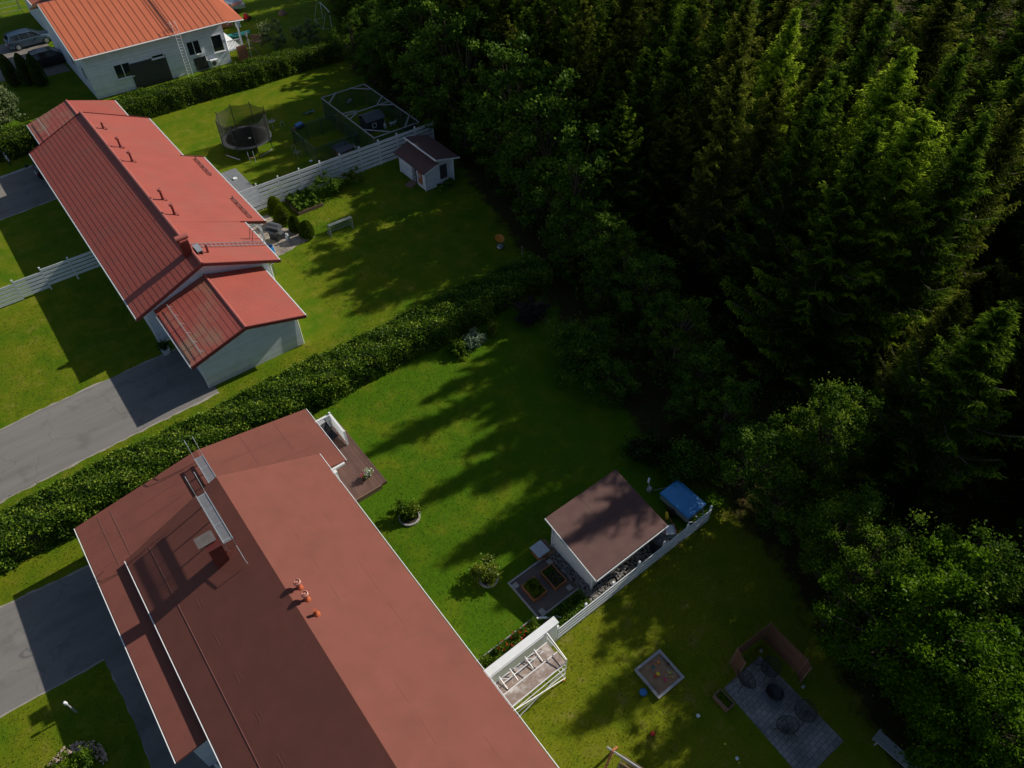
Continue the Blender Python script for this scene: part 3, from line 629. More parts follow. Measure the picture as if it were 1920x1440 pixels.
for i in range(17):
    x = 7.3 + i * .265; ld.bar((x, 41.35, zr_(x) + .12), (x, 41.75, zr_(x) + .12), .025)
for i in range(6):
    x = 7.4 + i * .8
    for y in (41.35, 41.75): ld.bar((x, y, zr_(x)), (x, y, zr_(x) + .12), .03)
loc(ld).build('roof_ladder', M['galv'], H)
wd = MB()
for y in (41.95, 42.35):
    wd.path([(11.85, y, 0), (11.85, y, 2.9), (11.8, y, 3.6), (11.55, y, 3.95), (11.2, y, 3.95), (11.0, y, 3.2)], .02)
for i in range(10): wd.tube((11.85, 41.95, .3 + i * .28), (11.85, 42.35, .3 + i * .28), .013)
loc(wd).build('wall_ladder', M['darkmetal'], H)
for (ya, yb, x) in ((52.6, 55.6, 12.35), (45.4, 48.6, 12.35)):
    z = 2.33 + .413 * (13.05 - x); g = MB(); g.path([(x, ya, z + .13), (x, yb, z + .13)], .03); g.path([(x - .06, ya, z + .2), (x - .06, yb, z + .2)], .02)
    for i in range(5): y = ya + (yb - ya) * i / 4; g.bar((x, y, z), (x, y, z + .22), .04); g.bar((x - .15, y, z + .07), (x + .05, y, z + .05), .035)
    loc(g).build('snow_guard', M['darkmetal'], H)
g = MB(); z = 2.6 + .292 * (4.2 - 3.42); g.path([(4.2, 34.0, z + .28), (4.2, 39.3, z + .28)], .02); g.path([(4.2, 34.0, z + .16), (4.2, 39.3, z + .16)], .012)
for i in range(6): y = 34.2 + i * .98; g.bar((4.2, y, z), (4.2, y, z + .3), .03); g.bar((4.2, y, z + .25), (4.45, y, z + .07), .02)
loc(g).build('snow_guard', M['galv'], H)
g = MB(); g.path([(4.3, 64.3, z + .26), (4.3, 69.3, z + .26)], .02); [g.bar((4.3, 64.5 + i, z), (4.3, 64.5 + i, z + .28), .03) for i in range(5)]; loc(g).build('snow_guard', M['galv'], H)
dp = MB(); dp.path([(3.45, 33.9, 2.5), (3.85, 34.3, 2.3), (3.88, 34.28, .1)], .04); loc(dp).build('downpipe', M['white'], H)
dp = MB(); dp.path([(2.35, 39.6, 2.8), (2.85, 39.95, 2.5), (2.9, 39.93, .1)], .04); loc(dp).build('downpipe', M['white'], H)
dp = MB(); dp.path([(10.55, 33.9, 2.5), (10.15, 34.3, 2.3), (10.14, 34.28, .1)], .04); dp.path([(11.65, 39.6, 2.8), (11.12, 39.95, 2.4), (11.1, 39.93, .1)], .04); loc(dp).build('downpipe', M['white'], H)
ps = MB(); ps.box(12.6, 45.1, 0, 12.75, 45.25, 2.35); ps.box(12.6, 50, 0, 12.75, 50.15, 2.35); ps.box(11.9, 45.1, 2.15, 12.95, 45.2, 2.3); loc(ps).build('porch_post', M['white'], H)

# ---------------------------------------------------------------- far house (orange seamed roof)
H = thing('house', 'white house with orange-red standing seam roof, wall ladder and dark garage panel, at top left', 'house', (17, 80, 0))
hx, hy = 17.0, 80.0
wl = MB()
prof = [(77.0, 0), (91.3, 0), (91.3, 3.95), (84.15, 6.45), (77.0, 3.95)]
wl.add([(x, y, z) for x in (10.35, 23.8) for y, z in prof], [(0, 1, 2, 3, 4), (9, 8, 7, 6, 5)] + [(i, 5 + i, 5 + (i + 1) % 5, (i + 1) % 5) for i in range(5)])
loc(wl).build('wall', M['siding'], H)
OZ0, OZ1, OY0, OY1 = 4.15, 6.75, 76.35, 84.15
rf = MB(); rf.slab([(9.75, OY0, OZ0), (24.35, OY0, OZ0), (24.35, OY1, OZ1), (9.75, OY1, OZ1)], .16); rf.slab([(9.75, OY1 + .003, OZ1), (24.35, OY1 + .003, OZ1), (24.35, 92, OZ0), (9.75, 92, OZ0)], .16)
f = loc(rf).build('roof', M['orange'], H)
se = MB(); i = 0; x = 10.05
while x < 24.3:
    se.bar((x, OY0 + .01, OZ0 + .015), (x, OY1, OZ1 + .015), .022, .03); x += .63
loc(se).build('roof_seam', mat('seam_shadow_metal', (.16, .035, .02), .5), f)
pr = MB(); pr.slab([(24.36, 77.0, 3.9), (24.36, 84.0, 6.3), (25.6, 83.4, 5.2), (26.1, 76.9, 3.75)], .08); loc(pr).build('porch_roof', M['orange'], H)
g = MB(); g.tube((9.75, 76.3, 4.08), (24.3, 76.3, 4.08), .06); g.tube((24.35, 76.5, 3.95), (26.1, 76.85, 3.7), .05); loc(g).build('gutter', M['gutter'], H, smooth=True)
b_m = MB(); b_m.bar((9.7, 76.35, 4.0), (9.7, 84.15, 6.6), .08, .22); loc(b_m).build('bargeboard', M['white'], H)
gp = MB(); a1 = at(275, 175); z1 = 2.55
gp.box(14.05, 76.93, .0, 17.6, 76.99, 2.35); loc(gp).build('garage_panel', M['panel'], H)
window(H, 'y', (13.45 - hx, 76.99 - hy, 1.95), 1.55, 1.35, mull=1); window(H, 'y', (16.9 - hx, 76.92 - hy, 2.45), 1.2, .35, mull=0)
window(H, 'y', (20.5 - hx, 76.99 - hy, 2.3), 1.35, 1.35, mull=1); window(H, 'y', (22.9 - hx, 76.99 - hy, 2.15), 1.15, 1.65, mull=0)
window(H, 'x', (10.34 - hx, 78.5 - hy, 2.0), 1.0, 1.3, mull=0, sill=False)
window(H, 'x', (10.34 - hx, 82.5 - hy, 2.0), 1.0, 1.3, mull=0, sill=False)
dp = MB(); dp.box(20.1, 76.94, .1, 21.4, 76.99, 1.3); loc(dp).build('cellar_panel', M['panel'], H)
hp = MB(); hp.box(21.6, 76.55, .25, 22.35, 76.9, .85); o = loc(hp).build('heat_pump', M['white'], H)
fn = MB(); fn.tube((21.9, 76.54, .55), (21.9, 76.56, .55), .23, n=20); loc(fn).build('fan_grille', M['darkmetal'], o)
pi = MB(); pi.path([(21.35, 76.9, 2.0), (21.35, 76.9, .9), (21.6, 76.85, .8)], .03); loc(pi).build('pipe', M['white'], o)
ld = MB()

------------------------

■ **STATED GOAL**
Copy the material above in full and exactly, skipping pictures.

■ **CORRECT RESPONSE**
Continue the Blender Python script for this scene: part 3, from line 629. More parts follow. Measure the picture as if it were 1920x1440 pixels.
for i in range(17):
    x = 7.3 + i * .265; ld.bar((x, 41.35, zr_(x) + .12), (x, 41.75, zr_(x) + .12), .025)
for i in range(6):
    x = 7.4 + i * .8
    for y in (41.35, 41.75): ld.bar((x, y, zr_(x)), (x, y, zr_(x) + .12), .03)
loc(ld).build('roof_ladder', M['galv'], H)
wd = MB()
for y in (41.95, 42.35):
    wd.path([(11.85, y, 0), (11.85, y, 2.9), (11.8, y, 3.6), (11.55, y, 3.95), (11.2, y, 3.95), (11.0, y, 3.2)], .02)
for i in range(10): wd.tube((11.85, 41.95, .3 + i * .28), (11.85, 42.35, .3 + i * .28), .013)
loc(wd).build('wall_ladder', M['darkmetal'], H)
for (ya, yb, x) in ((52.6, 55.6, 12.35), (45.4, 48.6, 12.35)):
    z = 2.33 + .413 * (13.05 - x); g = MB(); g.path([(x, ya, z + .13), (x, yb, z + .13)], .03); g.path([(x - .06, ya, z + .2), (x - .06, yb, z + .2)], .02)
    for i in range(5): y = ya + (yb - ya) * i / 4; g.bar((x, y, z), (x, y, z + .22), .04); g.bar((x - .15, y, z + .07), (x + .05, y, z + .05), .035)
    loc(g).build('snow_guard', M['darkmetal'], H)
g = MB(); z = 2.6 + .292 * (4.2 - 3.42); g.path([(4.2, 34.0, z + .28), (4.2, 39.3, z + .28)], .02); g.path([(4.2, 34.0, z + .16), (4.2, 39.3, z + .16)], .012)
for i in range(6): y = 34.2 + i * .98; g.bar((4.2, y, z), (4.2, y, z + .3), .03); g.bar((4.2, y, z + .25), (4.45, y, z + .07), .02)
loc(g).build('snow_guard', M['galv'], H)
g = MB(); g.path([(4.3, 64.3, z + .26), (4.3, 69.3, z + .26)], .02); [g.bar((4.3, 64.5 + i, z), (4.3, 64.5 + i, z + .28), .03) for i in range(5)]; loc(g).build('snow_guard', M['galv'], H)
dp = MB(); dp.path([(3.45, 33.9, 2.5), (3.85, 34.3, 2.3), (3.88, 34.28, .1)], .04); loc(dp).build('downpipe', M['white'], H)
dp = MB(); dp.path([(2.35, 39.6, 2.8), (2.85, 39.95, 2.5), (2.9, 39.93, .1)], .04); loc(dp).build('downpipe', M['white'], H)
dp = MB(); dp.path([(10.55, 33.9, 2.5), (10.15, 34.3, 2.3), (10.14, 34.28, .1)], .04); dp.path([(11.65, 39.6, 2.8), (11.12, 39.95, 2.4), (11.1, 39.93, .1)], .04); loc(dp).build('downpipe', M['white'], H)
ps = MB(); ps.box(12.6, 45.1, 0, 12.75, 45.25, 2.35); ps.box(12.6, 50, 0, 12.75, 50.15, 2.35); ps.box(11.9, 45.1, 2.15, 12.95, 45.2, 2.3); loc(ps).build('porch_post', M['white'], H)

# ---------------------------------------------------------------- far house (orange seamed roof)
H = thing('house', 'white house with orange-red standing seam roof, wall ladder and dark garage panel, at top left', 'house', (17, 80, 0))
hx, hy = 17.0, 80.0
wl = MB()
prof = [(77.0, 0), (91.3, 0), (91.3, 3.95), (84.15, 6.45), (77.0, 3.95)]
wl.add([(x, y, z) for x in (10.35, 23.8) for y, z in prof], [(0, 1, 2, 3, 4), (9, 8, 7, 6, 5)] + [(i, 5 + i, 5 + (i + 1) % 5, (i + 1) % 5) for i in range(5)])
loc(wl).build('wall', M['siding'], H)
OZ0, OZ1, OY0, OY1 = 4.15, 6.75, 76.35, 84.15
rf = MB(); rf.slab([(9.75, OY0, OZ0), (24.35, OY0, OZ0), (24.35, OY1, OZ1), (9.75, OY1, OZ1)], .16); rf.slab([(9.75, OY1 + .003, OZ1), (24.35, OY1 + .003, OZ1), (24.35, 92, OZ0), (9.75, 92, OZ0)], .16)
f = loc(rf).build('roof', M['orange'], H)
se = MB(); i = 0; x = 10.05
while x < 24.3:
    se.bar((x, OY0 + .01, OZ0 + .015), (x, OY1, OZ1 + .015), .022, .03); x += .63
loc(se).build('roof_seam', mat('seam_shadow_metal', (.16, .035, .02), .5), f)
pr = MB(); pr.slab([(24.36, 77.0, 3.9), (24.36, 84.0, 6.3), (25.6, 83.4, 5.2), (26.1, 76.9, 3.75)], .08); loc(pr).build('porch_roof', M['orange'], H)
g = MB(); g.tube((9.75, 76.3, 4.08), (24.3, 76.3, 4.08), .06); g.tube((24.35, 76.5, 3.95), (26.1, 76.85, 3.7), .05); loc(g).build('gutter', M['gutter'], H, smooth=True)
b_m = MB(); b_m.bar((9.7, 76.35, 4.0), (9.7, 84.15, 6.6), .08, .22); loc(b_m).build('bargeboard', M['white'], H)
gp = MB(); a1 = at(275, 175); z1 = 2.55
gp.box(14.05, 76.93, .0, 17.6, 76.99, 2.35); loc(gp).build('garage_panel', M['panel'], H)
window(H, 'y', (13.45 - hx, 76.99 - hy, 1.95), 1.55, 1.35, mull=1); window(H, 'y', (16.9 - hx, 76.92 - hy, 2.45), 1.2, .35, mull=0)
window(H, 'y', (20.5 - hx, 76.99 - hy, 2.3), 1.35, 1.35, mull=1); window(H, 'y', (22.9 - hx, 76.99 - hy, 2.15), 1.15, 1.65, mull=0)
window(H, 'x', (10.34 - hx, 78.5 - hy, 2.0), 1.0, 1.3, mull=0, sill=False)
window(H, 'x', (10.34 - hx, 82.5 - hy, 2.0), 1.0, 1.3, mull=0, sill=False)
dp = MB(); dp.box(20.1, 76.94, .1, 21.4, 76.99, 1.3); loc(dp).build('cellar_panel', M['panel'], H)
hp = MB(); hp.box(21.6, 76.55, .25, 22.35, 76.9, .85); o = loc(hp).build('heat_pump', M['white'], H)
fn = MB(); fn.tube((21.9, 76.54, .55), (21.9, 76.56, .55), .23, n=20); loc(fn).build('fan_grille', M['darkmetal'], o)
pi = MB(); pi.path([(21.35, 76.9, 2.0), (21.35, 76.9, .9), (21.6, 76.85, .8)], .03); loc(pi).build('pipe', M['white'], o)
ld = MB()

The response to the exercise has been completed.